## [Exercise requirements]
Your answer should be one number: the count of lines in these entries that hold the word "Write".

## begin Given records

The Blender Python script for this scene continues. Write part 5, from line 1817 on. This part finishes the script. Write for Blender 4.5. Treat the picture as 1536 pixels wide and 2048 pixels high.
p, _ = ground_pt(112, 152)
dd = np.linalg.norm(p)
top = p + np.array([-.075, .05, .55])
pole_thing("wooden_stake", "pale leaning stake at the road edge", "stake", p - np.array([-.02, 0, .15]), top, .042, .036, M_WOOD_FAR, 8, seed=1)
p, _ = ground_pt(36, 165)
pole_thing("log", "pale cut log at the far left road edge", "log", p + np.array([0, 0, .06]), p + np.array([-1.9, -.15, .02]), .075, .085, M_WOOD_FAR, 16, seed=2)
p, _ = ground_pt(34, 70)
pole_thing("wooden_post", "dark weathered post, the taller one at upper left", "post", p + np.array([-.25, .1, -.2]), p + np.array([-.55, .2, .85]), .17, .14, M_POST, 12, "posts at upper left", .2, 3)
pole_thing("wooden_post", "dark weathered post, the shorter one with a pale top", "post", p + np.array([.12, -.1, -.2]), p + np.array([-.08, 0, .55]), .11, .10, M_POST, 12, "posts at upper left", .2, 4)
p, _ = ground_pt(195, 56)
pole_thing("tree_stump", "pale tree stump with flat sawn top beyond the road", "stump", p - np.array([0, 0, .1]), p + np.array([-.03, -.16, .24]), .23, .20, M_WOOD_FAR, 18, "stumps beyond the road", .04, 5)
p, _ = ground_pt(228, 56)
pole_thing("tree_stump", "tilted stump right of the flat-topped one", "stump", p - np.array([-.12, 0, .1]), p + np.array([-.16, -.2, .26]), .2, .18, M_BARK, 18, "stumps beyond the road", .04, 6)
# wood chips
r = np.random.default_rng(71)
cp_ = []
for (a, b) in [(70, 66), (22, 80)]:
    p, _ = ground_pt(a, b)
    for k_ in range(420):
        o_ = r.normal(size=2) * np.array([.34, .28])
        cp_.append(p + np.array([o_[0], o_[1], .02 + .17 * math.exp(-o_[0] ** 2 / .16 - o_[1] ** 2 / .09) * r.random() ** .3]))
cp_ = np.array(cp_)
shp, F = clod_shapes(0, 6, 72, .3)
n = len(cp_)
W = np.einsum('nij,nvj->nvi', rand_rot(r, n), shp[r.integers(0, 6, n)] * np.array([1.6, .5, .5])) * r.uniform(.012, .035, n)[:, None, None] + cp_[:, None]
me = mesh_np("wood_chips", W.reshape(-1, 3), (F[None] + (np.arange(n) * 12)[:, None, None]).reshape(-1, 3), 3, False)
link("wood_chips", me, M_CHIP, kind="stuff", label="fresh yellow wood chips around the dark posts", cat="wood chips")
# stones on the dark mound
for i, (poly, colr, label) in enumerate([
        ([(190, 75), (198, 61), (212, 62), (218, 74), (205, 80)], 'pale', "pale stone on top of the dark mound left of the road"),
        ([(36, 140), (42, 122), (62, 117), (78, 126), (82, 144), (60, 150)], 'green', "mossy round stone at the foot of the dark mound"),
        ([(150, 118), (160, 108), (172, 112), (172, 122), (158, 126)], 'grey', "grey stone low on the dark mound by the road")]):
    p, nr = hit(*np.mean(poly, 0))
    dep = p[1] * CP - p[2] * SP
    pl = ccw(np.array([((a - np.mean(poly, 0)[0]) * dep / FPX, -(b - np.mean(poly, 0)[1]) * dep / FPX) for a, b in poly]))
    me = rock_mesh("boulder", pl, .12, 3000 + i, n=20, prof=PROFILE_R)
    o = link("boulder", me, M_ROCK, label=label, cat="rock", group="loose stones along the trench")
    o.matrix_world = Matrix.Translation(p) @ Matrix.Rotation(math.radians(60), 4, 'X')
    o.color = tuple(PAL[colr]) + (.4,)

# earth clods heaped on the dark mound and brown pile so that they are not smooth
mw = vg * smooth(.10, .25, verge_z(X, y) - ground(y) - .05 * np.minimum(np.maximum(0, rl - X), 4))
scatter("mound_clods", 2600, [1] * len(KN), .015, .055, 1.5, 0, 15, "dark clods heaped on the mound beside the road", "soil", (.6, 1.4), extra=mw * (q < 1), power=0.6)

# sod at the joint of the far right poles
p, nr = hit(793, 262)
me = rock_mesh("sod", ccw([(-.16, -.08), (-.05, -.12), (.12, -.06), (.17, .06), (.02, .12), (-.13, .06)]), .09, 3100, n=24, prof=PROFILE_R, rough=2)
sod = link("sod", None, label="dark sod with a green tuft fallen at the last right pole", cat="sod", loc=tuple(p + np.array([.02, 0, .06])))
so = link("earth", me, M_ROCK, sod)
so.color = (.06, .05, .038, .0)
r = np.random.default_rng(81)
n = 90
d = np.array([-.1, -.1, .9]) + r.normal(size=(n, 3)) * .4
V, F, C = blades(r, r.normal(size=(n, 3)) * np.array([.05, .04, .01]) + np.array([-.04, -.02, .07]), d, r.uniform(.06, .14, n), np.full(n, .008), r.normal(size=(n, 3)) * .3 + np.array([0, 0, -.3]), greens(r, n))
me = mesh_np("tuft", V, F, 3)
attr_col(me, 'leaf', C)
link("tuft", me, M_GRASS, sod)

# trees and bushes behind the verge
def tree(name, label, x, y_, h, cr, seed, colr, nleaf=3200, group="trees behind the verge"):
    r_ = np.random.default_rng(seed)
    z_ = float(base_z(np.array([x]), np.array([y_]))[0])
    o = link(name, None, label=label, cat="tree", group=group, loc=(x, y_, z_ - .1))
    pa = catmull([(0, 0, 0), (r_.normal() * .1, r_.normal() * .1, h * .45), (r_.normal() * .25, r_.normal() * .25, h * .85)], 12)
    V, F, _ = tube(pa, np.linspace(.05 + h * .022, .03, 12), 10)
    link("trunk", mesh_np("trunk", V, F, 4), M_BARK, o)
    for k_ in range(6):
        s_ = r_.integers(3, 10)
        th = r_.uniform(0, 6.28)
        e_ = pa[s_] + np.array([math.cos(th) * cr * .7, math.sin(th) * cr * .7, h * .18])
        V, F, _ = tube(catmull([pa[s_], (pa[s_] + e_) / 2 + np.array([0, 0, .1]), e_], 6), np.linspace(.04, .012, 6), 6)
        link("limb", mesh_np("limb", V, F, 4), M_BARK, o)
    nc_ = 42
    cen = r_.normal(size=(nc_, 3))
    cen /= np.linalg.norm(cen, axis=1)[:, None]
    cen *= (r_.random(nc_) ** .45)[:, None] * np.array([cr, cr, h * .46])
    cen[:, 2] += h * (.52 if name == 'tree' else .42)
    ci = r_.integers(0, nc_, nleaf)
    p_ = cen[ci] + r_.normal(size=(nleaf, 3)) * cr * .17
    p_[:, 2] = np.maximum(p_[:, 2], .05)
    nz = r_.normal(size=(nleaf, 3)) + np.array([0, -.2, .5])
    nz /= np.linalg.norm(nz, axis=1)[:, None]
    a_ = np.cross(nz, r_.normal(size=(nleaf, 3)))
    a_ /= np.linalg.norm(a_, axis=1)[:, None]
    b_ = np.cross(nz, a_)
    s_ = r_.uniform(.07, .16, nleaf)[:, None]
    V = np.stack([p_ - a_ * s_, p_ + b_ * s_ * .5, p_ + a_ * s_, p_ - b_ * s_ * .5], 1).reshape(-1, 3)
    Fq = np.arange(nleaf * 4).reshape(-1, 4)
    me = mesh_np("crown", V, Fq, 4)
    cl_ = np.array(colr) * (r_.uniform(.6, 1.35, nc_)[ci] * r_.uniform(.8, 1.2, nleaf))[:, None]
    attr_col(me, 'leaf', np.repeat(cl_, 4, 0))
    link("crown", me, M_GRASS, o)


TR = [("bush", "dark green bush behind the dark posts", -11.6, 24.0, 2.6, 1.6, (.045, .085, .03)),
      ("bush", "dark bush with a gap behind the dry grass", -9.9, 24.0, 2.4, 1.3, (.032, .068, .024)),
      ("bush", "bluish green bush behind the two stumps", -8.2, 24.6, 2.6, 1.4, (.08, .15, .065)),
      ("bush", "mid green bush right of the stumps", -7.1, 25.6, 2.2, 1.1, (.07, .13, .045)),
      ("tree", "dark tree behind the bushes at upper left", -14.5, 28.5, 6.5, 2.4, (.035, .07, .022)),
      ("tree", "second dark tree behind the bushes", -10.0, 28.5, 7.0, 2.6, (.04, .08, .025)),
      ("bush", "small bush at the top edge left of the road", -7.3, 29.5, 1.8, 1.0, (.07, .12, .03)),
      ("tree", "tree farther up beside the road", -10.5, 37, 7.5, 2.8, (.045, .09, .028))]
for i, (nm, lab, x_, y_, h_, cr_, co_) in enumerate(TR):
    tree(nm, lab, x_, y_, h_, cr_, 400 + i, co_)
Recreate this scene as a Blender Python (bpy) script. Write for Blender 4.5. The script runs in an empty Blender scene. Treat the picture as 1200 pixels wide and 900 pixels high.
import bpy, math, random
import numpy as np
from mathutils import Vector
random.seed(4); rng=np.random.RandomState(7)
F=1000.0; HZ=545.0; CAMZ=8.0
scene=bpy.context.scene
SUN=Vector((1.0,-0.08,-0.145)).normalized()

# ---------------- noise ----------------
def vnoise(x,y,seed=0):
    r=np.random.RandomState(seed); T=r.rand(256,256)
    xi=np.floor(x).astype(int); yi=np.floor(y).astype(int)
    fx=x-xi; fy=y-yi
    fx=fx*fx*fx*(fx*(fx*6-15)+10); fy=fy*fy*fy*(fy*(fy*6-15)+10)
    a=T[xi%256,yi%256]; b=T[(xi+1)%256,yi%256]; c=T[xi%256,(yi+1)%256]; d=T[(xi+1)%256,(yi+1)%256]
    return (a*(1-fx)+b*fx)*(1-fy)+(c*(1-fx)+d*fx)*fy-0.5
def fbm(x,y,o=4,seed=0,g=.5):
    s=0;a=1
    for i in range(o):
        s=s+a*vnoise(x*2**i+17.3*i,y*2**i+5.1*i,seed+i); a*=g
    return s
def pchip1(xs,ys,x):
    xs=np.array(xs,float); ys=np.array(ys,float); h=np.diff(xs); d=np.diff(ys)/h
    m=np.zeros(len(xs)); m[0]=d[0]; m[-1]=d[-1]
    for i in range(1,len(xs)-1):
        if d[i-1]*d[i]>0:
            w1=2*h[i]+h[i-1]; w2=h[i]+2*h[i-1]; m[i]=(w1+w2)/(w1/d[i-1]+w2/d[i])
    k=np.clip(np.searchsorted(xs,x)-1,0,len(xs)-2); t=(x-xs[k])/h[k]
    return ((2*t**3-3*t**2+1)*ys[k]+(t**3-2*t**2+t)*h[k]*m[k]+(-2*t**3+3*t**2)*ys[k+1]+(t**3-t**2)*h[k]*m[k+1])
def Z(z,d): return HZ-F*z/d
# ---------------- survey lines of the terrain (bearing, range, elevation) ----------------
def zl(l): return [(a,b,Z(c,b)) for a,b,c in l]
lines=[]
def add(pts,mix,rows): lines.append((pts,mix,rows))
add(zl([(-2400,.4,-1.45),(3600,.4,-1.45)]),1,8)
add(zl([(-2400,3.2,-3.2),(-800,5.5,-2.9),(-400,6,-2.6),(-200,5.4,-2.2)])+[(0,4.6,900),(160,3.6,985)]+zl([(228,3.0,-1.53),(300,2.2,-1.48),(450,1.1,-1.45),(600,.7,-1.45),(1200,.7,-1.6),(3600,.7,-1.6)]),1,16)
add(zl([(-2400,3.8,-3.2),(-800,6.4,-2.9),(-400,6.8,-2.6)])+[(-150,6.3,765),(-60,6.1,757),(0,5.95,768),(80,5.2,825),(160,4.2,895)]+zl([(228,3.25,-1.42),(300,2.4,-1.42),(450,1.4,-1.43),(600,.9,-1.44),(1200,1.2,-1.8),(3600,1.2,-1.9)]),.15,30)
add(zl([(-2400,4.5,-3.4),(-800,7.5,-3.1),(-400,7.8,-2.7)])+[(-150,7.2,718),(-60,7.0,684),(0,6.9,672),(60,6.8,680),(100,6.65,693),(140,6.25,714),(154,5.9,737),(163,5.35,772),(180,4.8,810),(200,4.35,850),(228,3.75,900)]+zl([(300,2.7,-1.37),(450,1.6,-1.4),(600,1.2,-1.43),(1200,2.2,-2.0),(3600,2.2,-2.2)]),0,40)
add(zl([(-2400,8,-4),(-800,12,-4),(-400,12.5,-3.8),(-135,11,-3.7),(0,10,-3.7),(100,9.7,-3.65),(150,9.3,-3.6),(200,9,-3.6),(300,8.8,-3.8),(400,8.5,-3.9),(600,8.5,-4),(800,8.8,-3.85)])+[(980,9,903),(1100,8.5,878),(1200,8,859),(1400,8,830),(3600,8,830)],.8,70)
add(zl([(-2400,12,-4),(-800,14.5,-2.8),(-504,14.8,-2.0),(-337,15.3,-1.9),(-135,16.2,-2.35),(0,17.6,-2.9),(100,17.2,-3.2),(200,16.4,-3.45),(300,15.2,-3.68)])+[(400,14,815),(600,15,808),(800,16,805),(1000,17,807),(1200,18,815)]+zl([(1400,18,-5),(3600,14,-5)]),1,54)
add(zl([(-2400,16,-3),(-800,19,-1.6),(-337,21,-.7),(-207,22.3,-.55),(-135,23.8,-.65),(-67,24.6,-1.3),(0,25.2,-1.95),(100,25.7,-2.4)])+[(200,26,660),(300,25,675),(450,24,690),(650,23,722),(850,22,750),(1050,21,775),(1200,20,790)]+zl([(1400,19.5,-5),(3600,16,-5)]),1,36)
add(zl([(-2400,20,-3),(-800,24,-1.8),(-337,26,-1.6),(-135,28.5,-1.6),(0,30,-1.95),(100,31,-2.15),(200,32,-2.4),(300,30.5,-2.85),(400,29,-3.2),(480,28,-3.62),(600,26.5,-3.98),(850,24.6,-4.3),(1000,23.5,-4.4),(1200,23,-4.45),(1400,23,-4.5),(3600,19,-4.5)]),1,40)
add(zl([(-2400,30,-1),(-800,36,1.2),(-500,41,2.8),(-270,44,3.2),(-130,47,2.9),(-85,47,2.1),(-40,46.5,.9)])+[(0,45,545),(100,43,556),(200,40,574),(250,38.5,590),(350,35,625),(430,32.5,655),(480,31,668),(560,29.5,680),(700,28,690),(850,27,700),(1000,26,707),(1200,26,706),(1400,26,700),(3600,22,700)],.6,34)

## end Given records

## [Finished exercise]
2